Hari ini, 18 April 2025, Kabupaten Pasangkayu genap berusia 22 tahun.
Sebuah usia yang secara manusia telah melewati masa remaja dan bersiap menuju kedewasaan.
Namun, jika bicara soal pembangunan, wajah Pasangkayu masih menyisakan banyak pekerjaan rumah.
Di bawah kepemimpinan H. Yaumil Ambo Djiwa dan Dr. Hj. Herny di tahun pertama periode kedua, masyarakat menaruh ekspektasi akan adanya percepatan pembangunan dan inovasi.
Sayangnya, melewati seratus hari kerja semuanya terlihat biasa-biasa saja.
Meski ada perubahan, tapi kita harus jujur Pasangkayu terlihat belum jauh berbeda dengan tahun-tahun sebelumnya.
Prestasi Wajar Tanpa Pengecualian (WTP) memang rutin diraih. Tapi WTP bukan tolok ukur kemajuan di lapangan.
WTP hanya bicara administrasi keuangan, bukan kualitas kehidupan masyarakat.
Dinas Pendidikan masih kekurangan guru. Dinas Catatan Sipil masih saja mengalami kekosongan blangko KTP.
Sektor pariwisata?. Potensi besar belum tergarap maksimal karena kurangnya arah dan komitmen yang kuat.
Sementara itu, sektor perkebunan dan pertanian masih jauh dari harapan.
Bantuan bibit jagung dari kementerian sebanyak 30 Ton, tak jelas nasibnya, ditanam di mana, siapa yang mengelola, dan apakah benar-benar dipanen, semua masih jadi misteri.
Dan yang menarik untuk dicermati adalah agenda seremoni seperti napak tilas yang tetap digelar di tengah kondisi anggaran yang dipangkas.
Tentu, mengenang perjuangan para pendahulu adalah hal penting. Tapi bukankah itu sudah dilakukan setiap tahun? Kenapa tidak berani berpikir out of the box? Kenapa tidak membuat gebrakan agar napak tilas menjadi lebih bermakna dan berdampak?.
Disinilah peran penting seorang konseptor dibutuhkan. Bukan sekadar mengulang rutinitas tahunan, tapi menghadirkan cara baru yang edukatif dan menginspirasi generasi muda.
Sebagian anggaran seremoni semestinya bisa dialihkan untuk hal-hal yang lebih menyentuh kebutuhan dasar masyarakat, seperti anak-anak putus sekolah, peningkatan kesejahteraan guru honor, atau pelayanan publik yang masih terseok-seok.
Ulang tahun ke-22 Pasangkayu semestinya bukan hanya momen untuk mengibarkan spanduk dan menggelar seremoni.

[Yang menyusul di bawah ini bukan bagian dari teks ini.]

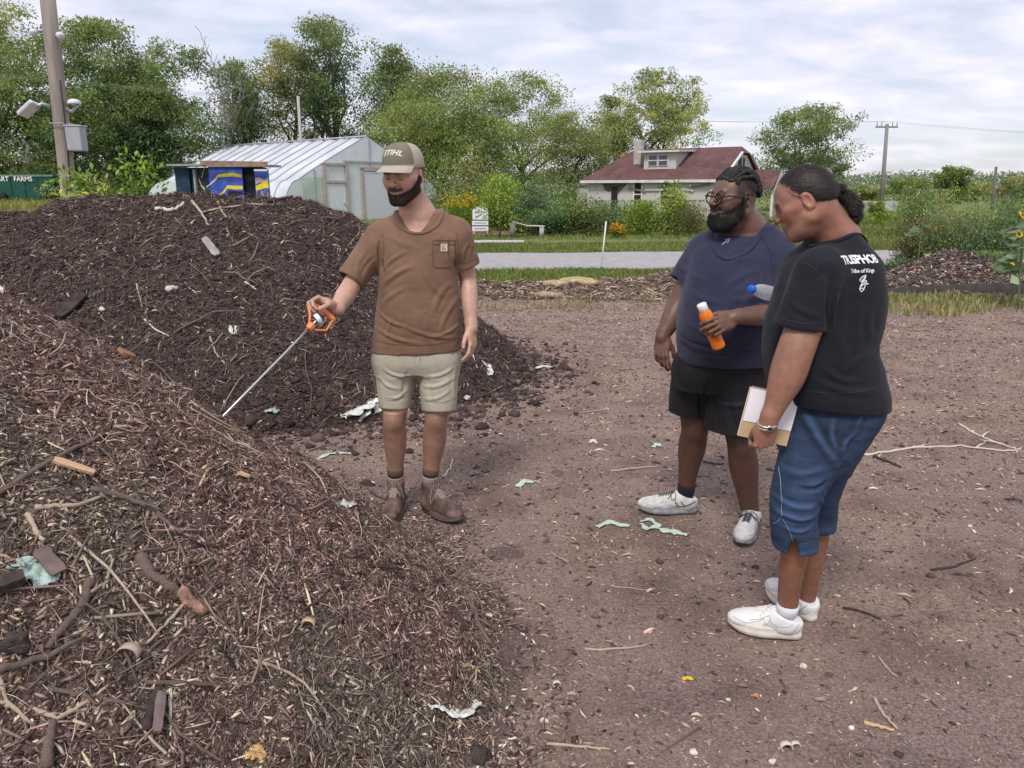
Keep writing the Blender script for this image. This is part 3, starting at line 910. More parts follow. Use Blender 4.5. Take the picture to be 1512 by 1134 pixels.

Ini harusnya jadi waktu untuk mengevaluasi, sudah sejauh mana pembangunan berjalan? Dan apakah rakyat benar-benar merasakannya?
Karena kedewasaan sebuah daerah tak hanya dinilai dari umur atau acara tahunan, tapi dari keberanian mengambil langkah nyata dan berpihak pada rakyat.
Peningkatan sumber daya manusia, bukan hanya disektor pendidikan pormal, menyangkut kesejahteraan guru honorer, juga sarprasnya.
Selain itu peningkatan SDM dalam pengelolaan SDA, bagaimana petani dan nelayan dapat meningkatkan produktivitasnya, yang tentunya butuh intervensi dari pemerintah.